Çalışma sonucunda kır istasyonu ile kent istasyonu arasında yaz mevsiminde çok büyük farklılıklar görülmüştür.
Yaz mevsiminde kırsal istasyonda ”konforlu” şartlar algılanırken, kent istasyonunda ”sıcak” stresleri algılanmaktadır.
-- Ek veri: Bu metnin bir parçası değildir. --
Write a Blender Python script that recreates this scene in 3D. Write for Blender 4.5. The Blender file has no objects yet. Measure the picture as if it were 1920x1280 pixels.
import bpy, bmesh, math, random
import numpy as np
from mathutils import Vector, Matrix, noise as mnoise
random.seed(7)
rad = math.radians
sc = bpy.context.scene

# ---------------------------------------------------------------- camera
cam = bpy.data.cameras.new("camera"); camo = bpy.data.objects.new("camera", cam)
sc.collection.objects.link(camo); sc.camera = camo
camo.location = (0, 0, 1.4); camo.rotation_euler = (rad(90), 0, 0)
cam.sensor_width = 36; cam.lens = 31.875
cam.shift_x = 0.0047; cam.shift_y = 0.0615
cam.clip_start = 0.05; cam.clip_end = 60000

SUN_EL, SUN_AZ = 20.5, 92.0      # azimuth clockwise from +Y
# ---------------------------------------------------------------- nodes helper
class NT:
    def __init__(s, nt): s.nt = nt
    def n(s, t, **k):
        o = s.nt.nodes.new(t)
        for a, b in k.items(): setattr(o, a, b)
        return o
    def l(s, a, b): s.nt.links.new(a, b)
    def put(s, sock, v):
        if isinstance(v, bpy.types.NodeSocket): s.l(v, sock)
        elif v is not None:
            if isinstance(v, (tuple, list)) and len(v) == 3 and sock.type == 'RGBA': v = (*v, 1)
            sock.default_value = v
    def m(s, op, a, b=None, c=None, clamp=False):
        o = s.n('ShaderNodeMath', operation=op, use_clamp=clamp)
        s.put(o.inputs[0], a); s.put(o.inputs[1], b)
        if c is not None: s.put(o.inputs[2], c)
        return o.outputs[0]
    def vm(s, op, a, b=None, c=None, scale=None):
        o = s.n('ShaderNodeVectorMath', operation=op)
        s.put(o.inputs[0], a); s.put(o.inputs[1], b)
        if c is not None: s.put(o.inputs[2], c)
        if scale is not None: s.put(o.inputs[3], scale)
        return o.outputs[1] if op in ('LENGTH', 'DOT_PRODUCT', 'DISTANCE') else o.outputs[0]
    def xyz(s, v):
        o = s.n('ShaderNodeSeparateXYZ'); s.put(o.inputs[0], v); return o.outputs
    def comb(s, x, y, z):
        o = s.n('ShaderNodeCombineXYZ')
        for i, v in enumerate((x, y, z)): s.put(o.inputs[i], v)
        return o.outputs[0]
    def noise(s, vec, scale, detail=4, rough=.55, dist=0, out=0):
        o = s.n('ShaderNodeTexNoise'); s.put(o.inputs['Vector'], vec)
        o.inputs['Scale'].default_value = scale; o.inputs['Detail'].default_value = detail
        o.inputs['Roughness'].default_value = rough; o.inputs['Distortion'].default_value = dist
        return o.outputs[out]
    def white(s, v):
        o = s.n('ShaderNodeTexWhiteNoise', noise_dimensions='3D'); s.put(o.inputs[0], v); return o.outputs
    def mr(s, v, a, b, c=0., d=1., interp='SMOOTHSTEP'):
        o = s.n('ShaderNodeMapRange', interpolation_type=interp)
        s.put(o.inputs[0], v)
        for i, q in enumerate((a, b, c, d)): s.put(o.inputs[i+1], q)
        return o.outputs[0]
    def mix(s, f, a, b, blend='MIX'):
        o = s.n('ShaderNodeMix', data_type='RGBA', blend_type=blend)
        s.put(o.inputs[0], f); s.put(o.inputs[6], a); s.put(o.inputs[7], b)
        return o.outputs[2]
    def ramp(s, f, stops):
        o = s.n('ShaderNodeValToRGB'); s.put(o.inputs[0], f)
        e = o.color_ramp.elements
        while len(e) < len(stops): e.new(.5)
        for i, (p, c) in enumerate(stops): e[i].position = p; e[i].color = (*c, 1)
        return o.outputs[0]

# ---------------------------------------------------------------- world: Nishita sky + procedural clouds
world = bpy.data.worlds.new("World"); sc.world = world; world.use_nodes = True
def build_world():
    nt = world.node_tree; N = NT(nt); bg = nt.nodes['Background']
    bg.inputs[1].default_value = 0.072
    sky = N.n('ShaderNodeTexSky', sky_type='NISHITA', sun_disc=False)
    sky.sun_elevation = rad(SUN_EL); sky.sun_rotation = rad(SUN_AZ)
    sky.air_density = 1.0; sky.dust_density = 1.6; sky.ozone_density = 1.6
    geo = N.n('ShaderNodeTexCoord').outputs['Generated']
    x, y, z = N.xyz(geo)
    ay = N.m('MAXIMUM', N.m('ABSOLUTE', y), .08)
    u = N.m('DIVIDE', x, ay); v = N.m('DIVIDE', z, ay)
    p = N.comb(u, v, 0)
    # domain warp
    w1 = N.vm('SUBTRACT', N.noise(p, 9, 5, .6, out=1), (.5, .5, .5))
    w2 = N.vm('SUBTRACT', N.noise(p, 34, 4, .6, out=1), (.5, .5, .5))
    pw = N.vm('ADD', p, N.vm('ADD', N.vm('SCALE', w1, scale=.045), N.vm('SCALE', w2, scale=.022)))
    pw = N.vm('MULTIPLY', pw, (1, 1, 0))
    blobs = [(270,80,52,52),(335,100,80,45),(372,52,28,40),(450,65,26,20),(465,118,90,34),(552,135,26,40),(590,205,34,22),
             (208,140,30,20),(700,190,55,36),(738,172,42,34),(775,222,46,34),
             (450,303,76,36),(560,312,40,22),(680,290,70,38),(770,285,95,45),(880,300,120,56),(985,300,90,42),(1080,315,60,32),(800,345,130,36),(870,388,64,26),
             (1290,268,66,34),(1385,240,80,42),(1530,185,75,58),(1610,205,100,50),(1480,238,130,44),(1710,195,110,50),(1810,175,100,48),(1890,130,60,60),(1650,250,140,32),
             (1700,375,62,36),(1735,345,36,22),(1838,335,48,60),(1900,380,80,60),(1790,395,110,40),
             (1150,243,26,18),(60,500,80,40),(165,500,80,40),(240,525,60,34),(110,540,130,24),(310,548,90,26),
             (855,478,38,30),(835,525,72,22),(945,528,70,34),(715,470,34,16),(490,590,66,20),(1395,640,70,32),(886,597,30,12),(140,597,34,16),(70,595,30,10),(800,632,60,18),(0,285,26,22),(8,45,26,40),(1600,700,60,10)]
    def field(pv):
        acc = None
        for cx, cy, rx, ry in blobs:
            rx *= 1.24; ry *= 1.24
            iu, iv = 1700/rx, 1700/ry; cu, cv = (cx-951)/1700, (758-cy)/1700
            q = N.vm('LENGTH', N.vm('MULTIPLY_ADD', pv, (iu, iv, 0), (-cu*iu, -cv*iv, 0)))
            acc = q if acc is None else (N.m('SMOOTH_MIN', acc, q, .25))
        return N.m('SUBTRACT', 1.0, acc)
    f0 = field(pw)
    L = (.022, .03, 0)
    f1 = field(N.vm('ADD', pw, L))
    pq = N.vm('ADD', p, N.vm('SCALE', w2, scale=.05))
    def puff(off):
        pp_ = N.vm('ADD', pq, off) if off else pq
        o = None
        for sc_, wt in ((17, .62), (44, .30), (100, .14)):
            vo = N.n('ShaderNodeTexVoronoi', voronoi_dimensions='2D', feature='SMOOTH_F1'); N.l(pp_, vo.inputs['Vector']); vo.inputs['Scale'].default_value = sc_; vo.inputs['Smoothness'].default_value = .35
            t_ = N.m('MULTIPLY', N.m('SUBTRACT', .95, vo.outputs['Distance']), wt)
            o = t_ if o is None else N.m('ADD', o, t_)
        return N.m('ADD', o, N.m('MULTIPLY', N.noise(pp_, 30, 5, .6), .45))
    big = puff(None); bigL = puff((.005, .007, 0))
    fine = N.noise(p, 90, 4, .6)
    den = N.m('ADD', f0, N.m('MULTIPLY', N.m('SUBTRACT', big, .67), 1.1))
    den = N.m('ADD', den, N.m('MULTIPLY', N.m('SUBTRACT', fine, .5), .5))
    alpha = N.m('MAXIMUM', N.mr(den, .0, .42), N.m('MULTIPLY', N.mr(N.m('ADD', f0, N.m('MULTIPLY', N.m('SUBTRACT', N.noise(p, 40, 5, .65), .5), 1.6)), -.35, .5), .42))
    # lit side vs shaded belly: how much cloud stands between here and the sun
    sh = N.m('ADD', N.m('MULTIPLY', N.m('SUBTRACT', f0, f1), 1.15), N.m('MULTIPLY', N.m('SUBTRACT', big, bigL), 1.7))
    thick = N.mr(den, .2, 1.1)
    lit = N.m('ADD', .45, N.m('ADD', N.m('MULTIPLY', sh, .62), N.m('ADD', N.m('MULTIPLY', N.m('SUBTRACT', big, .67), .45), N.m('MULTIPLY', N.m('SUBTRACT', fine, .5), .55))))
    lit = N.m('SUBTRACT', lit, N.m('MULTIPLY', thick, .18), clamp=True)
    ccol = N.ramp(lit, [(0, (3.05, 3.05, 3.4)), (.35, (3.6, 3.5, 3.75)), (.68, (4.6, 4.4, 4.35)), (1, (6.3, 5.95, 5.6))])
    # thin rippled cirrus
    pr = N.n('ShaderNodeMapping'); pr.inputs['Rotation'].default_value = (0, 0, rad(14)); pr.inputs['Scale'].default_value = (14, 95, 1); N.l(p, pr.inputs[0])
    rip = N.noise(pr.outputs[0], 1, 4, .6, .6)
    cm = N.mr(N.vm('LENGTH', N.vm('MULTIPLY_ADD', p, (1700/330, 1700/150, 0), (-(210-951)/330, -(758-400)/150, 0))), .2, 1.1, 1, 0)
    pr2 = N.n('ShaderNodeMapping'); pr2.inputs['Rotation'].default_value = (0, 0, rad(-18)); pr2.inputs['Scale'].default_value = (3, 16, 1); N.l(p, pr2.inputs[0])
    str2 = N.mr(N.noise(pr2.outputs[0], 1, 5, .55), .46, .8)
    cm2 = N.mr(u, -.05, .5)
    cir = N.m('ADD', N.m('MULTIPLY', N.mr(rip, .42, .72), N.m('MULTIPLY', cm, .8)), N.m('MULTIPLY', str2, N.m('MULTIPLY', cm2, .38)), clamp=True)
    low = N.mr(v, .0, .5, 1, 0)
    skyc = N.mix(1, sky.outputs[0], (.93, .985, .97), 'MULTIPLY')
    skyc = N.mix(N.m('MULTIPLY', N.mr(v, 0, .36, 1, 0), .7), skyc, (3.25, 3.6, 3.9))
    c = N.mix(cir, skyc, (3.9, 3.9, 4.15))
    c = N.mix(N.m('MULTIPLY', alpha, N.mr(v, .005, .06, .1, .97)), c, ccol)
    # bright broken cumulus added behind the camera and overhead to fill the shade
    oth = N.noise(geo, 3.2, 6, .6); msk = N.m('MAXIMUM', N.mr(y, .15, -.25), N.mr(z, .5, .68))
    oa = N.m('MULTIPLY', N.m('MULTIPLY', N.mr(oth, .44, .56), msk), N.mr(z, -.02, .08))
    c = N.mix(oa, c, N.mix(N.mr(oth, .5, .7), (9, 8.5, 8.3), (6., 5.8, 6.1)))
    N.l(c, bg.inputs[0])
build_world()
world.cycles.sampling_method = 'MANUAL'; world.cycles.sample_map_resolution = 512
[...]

Ortalama, minimum ve maksimum PET değerleri karşılaştırıldığında da en yüksek farklılıkların yaz mevsiminde olduğu
gözlenmiştir. Ortalama değerlere göre iki istasyon arasında kış mevsiminde 6 ˚C PET farkı yaşanırken, yaz mevsiminde
11 ˚C PET farkı yaşanmaktadır. İki istasyon arasında yaklaşık 15 km mesafe ve 205 metre yükselti farkı bulunmasına
rağmen çok büyük oranda termal farklılıklar tespit edilmiştir. Karadeniz iklimi yaşanan ve yeşil doğası ile bilinen Bolu’da
kentleşmeye bağlı olarak insan termal konfor şartları özellikle yaz mevsiminde halk sağlığını tehdit edecek şekilde
boğucu sıcak streslerine maruz kalmaktadır. Kentleşmenin insan biyoklimatik konfor şartlarına etkilerini azaltmak
ve sürdürülebilir şehircilik için kentsel planlamalar yapılması gerekmektedir. Sürdürülebilirlik ve çevreci anlayışla ile
kentsel planlama ve coğrafi bakış açısıyla kent termal konfor modelleri geliştirilmelidir.